I mucked the pens, threw down dry straw, and refreshed the water pails. Afterward came the chickens. I was never pecked, but there were a few close calls—particularly from one large brown hen, made larger still when she ruffled her feathers and fixed me with a blistering glare as I reached to collect the eggs beneath her. One, two, three—six eggs I tucked into my pocket from the nesting boxes, and each one varying in tone: brown, cream, white, pale green, pale blue. And then, with the dogs and cats perched here and there to observe, I couldn’t resist the swing: a thick braid descending from the loft above, a board-seat fixed to its end. I sat, pocket bulging, and pushed off. In the dusky barn-light, I contemplated my heart’s desires as I swayed back and forth like the pendulum in a clock.

Back in the old farmhouse, chores complete, I poured myself a glass of milk, fried up some homegrown bacon and sausage and an egg, cut up a little tomato and cucumber, and sat in the sunny kitchen to eat the amazing food that makes all the hard work on a farm worth it. With a heart made happy to overflowing, knowing the animals were fed and watered and content, I then jumped into Wallace, the dogs barking good-bye as I sped away to find adventures on the island.

Red-and-white lighthouses, sandstone cliffs, barnacle-covered rocks extending into the ocean, mucky back roads (where a friend and I may have found ourselves permanently stuck but for a kind farmer and his green tractor), my first raw oysters, tea at a roadside café, seafood chowder and ice-cream by a quiet harbor, antiques and thrift shops in Charlottetown. Whatever I felt like doing, wherever I felt like going, with Wallace as my wings.

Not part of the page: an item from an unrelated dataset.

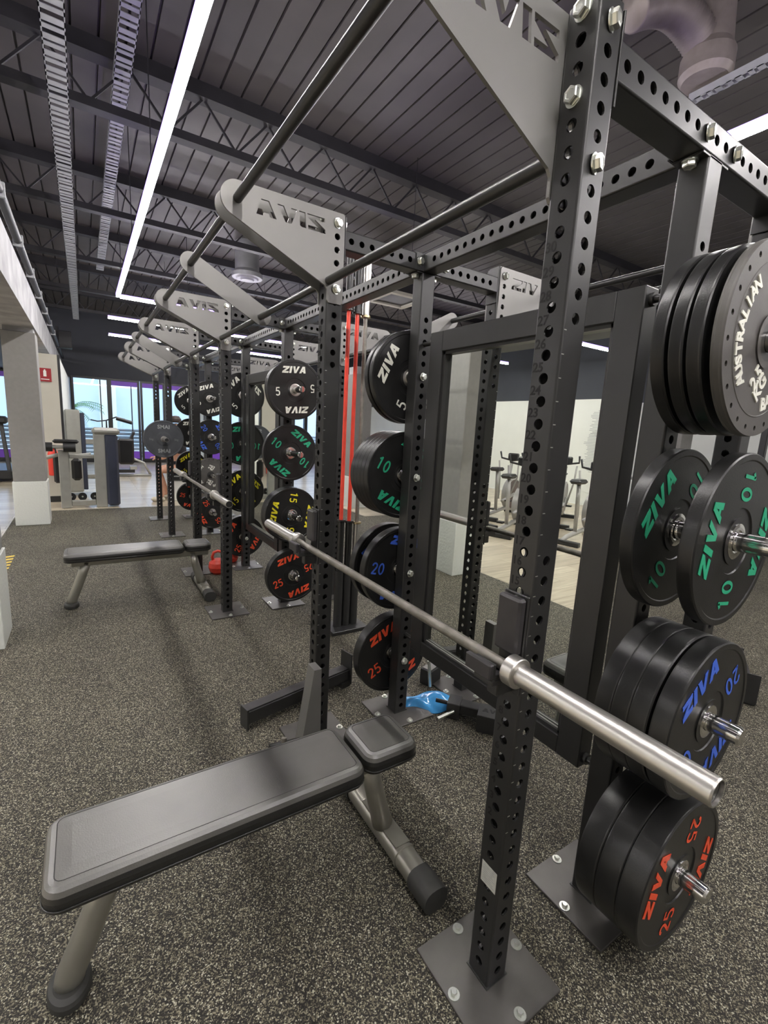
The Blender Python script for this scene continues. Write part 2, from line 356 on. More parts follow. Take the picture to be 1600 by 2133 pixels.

At noon, I would return to the farm to top up the blue tub with water, but then I was off again, not to return until evening, when I would again tend the animals. Supper and tea and cherries were consumed in the living room, where I treated myself to a movie (My Fair Lady is really quite funny). Bed was sweet—because the day had been full and good, but also because the next day promised to be the same. And the promise was true.